Recorded information:
_ _ _ _
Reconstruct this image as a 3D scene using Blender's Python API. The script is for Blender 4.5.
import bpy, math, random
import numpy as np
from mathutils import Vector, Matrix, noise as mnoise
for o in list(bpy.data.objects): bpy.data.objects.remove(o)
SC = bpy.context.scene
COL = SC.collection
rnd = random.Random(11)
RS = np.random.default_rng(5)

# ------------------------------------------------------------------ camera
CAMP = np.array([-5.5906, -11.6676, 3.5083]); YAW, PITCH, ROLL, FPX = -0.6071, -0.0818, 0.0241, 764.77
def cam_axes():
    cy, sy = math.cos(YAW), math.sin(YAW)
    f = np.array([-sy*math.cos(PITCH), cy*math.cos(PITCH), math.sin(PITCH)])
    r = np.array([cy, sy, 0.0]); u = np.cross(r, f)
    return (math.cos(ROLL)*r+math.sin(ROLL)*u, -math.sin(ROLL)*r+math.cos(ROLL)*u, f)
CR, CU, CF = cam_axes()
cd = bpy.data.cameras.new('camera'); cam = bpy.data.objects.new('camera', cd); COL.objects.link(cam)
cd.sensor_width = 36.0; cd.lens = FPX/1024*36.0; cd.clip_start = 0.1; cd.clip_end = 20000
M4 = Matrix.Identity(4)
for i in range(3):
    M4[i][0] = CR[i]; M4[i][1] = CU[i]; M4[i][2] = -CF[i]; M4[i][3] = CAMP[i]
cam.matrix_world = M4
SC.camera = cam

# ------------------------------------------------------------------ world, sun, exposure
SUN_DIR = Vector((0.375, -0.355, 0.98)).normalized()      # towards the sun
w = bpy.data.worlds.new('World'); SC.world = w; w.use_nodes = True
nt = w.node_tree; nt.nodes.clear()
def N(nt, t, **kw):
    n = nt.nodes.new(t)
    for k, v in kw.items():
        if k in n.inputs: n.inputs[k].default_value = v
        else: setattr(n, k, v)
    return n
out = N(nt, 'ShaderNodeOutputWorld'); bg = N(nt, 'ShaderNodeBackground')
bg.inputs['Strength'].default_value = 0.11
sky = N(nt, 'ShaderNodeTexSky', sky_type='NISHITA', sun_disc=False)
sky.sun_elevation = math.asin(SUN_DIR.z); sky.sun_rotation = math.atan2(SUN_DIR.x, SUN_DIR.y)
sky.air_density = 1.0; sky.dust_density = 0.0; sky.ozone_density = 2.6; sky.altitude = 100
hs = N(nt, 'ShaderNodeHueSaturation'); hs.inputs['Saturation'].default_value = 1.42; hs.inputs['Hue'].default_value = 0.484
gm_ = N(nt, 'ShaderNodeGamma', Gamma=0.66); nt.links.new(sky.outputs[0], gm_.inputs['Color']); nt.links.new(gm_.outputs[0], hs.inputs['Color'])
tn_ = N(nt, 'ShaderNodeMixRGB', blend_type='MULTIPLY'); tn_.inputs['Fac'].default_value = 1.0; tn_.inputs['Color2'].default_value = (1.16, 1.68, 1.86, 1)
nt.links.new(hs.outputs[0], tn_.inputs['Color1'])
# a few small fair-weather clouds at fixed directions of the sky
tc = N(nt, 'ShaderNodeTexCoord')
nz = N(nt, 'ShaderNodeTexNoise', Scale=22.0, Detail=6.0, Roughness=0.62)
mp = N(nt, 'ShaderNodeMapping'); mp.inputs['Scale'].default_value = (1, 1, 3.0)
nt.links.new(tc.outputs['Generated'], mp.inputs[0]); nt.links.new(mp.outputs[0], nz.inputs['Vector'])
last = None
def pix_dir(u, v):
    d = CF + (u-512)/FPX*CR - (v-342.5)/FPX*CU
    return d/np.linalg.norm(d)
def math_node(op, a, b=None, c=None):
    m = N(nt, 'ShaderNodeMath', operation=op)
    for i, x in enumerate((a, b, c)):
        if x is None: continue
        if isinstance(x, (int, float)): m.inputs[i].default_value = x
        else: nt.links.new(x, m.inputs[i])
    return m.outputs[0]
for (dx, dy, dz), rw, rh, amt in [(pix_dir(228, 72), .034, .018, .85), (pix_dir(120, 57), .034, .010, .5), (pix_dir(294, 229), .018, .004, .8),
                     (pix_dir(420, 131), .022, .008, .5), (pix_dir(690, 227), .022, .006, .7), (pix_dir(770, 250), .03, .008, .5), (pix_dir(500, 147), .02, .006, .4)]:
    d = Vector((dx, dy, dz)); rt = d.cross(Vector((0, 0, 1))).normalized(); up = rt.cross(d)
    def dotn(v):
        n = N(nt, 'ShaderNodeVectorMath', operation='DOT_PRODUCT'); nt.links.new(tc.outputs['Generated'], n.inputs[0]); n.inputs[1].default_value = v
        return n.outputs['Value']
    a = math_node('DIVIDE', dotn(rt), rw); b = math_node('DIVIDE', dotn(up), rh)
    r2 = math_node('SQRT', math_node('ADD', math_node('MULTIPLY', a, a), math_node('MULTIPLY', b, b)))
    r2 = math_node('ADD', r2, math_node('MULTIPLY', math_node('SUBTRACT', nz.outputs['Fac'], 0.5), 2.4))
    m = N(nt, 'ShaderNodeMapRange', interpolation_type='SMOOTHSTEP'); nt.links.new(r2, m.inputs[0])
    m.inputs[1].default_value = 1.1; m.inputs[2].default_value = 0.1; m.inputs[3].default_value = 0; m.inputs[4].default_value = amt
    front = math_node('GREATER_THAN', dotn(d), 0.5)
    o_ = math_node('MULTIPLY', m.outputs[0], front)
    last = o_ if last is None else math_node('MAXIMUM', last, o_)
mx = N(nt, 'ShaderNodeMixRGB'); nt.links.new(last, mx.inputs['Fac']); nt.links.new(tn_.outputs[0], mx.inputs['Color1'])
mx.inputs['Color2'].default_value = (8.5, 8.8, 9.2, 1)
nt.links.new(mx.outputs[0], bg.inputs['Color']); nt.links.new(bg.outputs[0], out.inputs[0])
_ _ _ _
Write out exactly the lines from the start of the material through the line with "RS = np.random.default_rng(5)". No other output is expected.

Reconstruct this image as a 3D scene using Blender's Python API. The script is for Blender 4.5.
import bpy, math, random
import numpy as np
from mathutils import Vector, Matrix, noise as mnoise
for o in list(bpy.data.objects): bpy.data.objects.remove(o)
SC = bpy.context.scene
COL = SC.collection
rnd = random.Random(11)
RS = np.random.default_rng(5)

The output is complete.